*YOUR OBJECTIVE*
Skipping all pictures, set down the lines of the listing from the first through the one with "COL = scn.collection".

-=-=-=-=-

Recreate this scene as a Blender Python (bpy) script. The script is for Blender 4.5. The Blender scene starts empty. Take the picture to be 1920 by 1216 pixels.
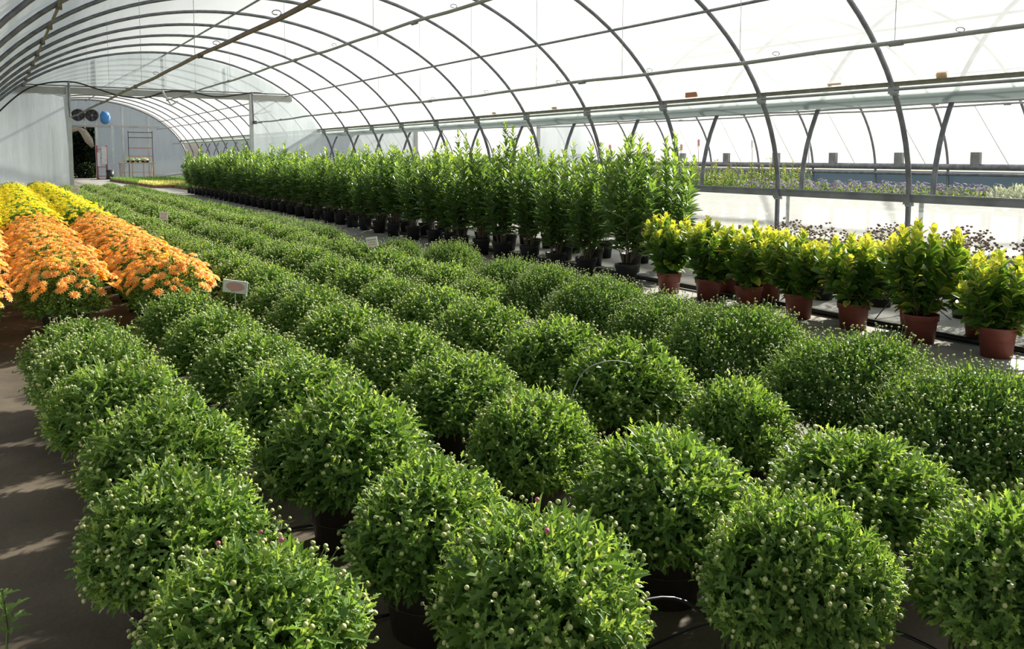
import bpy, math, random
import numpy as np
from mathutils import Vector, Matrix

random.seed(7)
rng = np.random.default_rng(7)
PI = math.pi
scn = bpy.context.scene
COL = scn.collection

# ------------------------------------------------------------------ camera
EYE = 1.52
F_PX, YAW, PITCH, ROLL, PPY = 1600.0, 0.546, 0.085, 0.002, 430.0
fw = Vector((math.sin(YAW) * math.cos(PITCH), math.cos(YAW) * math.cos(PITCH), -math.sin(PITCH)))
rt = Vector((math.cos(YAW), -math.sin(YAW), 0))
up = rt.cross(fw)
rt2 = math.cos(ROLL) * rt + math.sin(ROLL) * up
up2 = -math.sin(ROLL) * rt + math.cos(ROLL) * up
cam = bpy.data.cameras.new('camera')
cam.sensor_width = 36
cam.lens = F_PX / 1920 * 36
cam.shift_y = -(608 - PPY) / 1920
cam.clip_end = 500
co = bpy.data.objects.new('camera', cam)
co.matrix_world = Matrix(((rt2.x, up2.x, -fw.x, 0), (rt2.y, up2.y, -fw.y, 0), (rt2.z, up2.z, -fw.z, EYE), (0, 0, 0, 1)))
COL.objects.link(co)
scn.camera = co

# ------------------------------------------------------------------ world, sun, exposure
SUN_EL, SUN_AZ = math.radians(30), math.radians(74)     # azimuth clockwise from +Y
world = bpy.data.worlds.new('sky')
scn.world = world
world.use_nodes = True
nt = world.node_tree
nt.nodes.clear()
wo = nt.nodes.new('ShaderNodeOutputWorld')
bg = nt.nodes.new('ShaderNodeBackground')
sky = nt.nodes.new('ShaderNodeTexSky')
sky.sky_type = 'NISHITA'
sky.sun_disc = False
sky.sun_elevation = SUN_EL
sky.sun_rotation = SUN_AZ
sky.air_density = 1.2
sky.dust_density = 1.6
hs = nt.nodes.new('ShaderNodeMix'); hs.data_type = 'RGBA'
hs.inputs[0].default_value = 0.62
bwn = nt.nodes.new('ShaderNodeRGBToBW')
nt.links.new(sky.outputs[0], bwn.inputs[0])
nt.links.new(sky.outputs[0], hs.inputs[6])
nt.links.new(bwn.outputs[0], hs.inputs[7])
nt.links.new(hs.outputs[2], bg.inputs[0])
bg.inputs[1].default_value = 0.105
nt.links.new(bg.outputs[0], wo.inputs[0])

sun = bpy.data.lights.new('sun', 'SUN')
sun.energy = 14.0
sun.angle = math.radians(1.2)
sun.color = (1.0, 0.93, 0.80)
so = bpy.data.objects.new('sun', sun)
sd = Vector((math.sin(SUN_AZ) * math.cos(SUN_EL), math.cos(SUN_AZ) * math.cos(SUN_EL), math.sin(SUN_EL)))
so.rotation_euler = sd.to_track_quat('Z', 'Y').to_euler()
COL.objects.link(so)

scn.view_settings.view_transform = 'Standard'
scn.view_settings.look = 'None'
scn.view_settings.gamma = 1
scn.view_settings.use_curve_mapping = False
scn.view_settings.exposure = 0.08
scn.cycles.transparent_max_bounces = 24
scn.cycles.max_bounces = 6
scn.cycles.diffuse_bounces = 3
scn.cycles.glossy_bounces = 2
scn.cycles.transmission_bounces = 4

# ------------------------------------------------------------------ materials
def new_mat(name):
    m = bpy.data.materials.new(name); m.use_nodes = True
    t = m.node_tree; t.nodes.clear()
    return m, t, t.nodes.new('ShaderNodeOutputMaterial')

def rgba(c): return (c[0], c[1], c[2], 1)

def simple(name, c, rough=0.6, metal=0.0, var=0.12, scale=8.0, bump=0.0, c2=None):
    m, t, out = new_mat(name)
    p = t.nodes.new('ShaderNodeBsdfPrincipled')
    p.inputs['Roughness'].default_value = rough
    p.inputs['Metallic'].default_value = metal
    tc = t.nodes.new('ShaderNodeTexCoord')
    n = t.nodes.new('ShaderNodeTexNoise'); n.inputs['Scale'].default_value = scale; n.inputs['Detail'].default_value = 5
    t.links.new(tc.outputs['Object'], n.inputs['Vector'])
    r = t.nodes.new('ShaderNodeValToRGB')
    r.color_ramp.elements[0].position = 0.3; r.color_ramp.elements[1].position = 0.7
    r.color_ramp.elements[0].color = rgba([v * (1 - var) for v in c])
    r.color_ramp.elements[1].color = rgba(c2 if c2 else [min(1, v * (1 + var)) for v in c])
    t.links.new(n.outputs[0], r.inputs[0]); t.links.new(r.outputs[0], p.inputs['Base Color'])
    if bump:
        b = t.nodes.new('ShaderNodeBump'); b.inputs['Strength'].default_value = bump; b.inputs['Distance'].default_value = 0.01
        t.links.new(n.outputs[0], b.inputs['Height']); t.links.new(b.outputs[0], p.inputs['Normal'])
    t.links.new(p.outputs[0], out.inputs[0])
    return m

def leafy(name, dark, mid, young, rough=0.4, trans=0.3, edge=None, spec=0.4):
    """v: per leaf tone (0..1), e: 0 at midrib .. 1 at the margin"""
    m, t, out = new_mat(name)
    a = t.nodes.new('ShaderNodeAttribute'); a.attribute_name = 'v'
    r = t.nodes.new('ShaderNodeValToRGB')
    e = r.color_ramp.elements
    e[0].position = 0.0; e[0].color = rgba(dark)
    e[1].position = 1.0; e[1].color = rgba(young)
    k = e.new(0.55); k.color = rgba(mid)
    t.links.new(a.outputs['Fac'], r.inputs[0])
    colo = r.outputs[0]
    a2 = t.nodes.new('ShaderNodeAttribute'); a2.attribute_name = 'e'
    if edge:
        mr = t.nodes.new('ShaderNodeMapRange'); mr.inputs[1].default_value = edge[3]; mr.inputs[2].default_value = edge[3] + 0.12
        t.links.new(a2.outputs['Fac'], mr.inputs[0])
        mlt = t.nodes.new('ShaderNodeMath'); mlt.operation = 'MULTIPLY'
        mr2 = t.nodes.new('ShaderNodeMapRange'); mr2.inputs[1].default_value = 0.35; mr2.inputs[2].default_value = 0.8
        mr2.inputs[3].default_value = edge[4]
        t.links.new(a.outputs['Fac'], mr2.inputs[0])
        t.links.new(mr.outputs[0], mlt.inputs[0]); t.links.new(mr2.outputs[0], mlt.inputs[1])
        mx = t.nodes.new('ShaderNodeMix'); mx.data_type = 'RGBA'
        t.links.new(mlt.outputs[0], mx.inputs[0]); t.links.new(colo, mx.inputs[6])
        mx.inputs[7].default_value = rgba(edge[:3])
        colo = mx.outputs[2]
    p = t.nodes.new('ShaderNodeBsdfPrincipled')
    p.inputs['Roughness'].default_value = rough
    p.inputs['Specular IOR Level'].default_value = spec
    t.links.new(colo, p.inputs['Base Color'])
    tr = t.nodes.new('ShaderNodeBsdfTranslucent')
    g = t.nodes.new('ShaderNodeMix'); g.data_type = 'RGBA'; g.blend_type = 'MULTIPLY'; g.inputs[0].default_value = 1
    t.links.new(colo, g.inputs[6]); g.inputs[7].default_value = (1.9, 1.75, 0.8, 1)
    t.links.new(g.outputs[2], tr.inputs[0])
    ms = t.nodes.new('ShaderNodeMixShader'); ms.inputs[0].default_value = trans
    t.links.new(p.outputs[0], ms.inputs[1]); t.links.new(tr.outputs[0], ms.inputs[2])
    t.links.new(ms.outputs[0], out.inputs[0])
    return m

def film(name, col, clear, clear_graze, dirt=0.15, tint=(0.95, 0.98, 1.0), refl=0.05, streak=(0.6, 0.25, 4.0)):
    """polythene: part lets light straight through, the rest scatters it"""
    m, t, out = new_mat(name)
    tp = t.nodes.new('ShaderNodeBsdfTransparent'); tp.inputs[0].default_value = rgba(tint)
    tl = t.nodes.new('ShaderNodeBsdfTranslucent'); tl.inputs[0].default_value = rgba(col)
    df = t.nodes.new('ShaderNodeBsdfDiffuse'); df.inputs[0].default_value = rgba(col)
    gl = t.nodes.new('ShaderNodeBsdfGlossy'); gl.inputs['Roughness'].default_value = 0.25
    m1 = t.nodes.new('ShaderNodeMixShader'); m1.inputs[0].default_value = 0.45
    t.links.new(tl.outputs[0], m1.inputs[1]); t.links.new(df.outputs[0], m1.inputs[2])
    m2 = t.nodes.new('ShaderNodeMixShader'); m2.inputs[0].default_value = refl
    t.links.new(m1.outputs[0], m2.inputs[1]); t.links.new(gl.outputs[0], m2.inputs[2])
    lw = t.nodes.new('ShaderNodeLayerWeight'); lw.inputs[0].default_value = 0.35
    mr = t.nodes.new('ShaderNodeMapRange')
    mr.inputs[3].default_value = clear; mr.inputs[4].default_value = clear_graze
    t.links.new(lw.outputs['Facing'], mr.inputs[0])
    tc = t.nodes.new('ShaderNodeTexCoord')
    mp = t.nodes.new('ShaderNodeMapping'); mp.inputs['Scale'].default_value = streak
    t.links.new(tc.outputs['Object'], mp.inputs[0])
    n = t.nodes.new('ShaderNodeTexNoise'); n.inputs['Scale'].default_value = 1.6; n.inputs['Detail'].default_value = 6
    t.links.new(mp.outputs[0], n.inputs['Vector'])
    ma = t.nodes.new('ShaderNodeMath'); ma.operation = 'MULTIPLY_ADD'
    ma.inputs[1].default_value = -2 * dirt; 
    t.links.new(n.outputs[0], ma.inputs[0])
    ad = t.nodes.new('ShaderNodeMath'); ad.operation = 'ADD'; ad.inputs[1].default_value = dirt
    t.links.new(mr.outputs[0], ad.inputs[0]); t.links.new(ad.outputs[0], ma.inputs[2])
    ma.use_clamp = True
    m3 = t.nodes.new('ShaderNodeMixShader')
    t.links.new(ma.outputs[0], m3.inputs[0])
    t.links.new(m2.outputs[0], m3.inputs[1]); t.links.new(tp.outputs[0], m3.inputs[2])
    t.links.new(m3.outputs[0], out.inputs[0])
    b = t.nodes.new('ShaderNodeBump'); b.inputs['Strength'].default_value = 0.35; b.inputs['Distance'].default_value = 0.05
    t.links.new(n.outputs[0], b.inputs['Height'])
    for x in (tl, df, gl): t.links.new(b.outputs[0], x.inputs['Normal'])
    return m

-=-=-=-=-

*THE ANSWER*
Recreate this scene as a Blender Python (bpy) script. The script is for Blender 4.5. The Blender scene starts empty. Take the picture to be 1920 by 1216 pixels.
import bpy, math, random
import numpy as np
from mathutils import Vector, Matrix

random.seed(7)
rng = np.random.default_rng(7)
PI = math.pi
scn = bpy.context.scene
COL = scn.collection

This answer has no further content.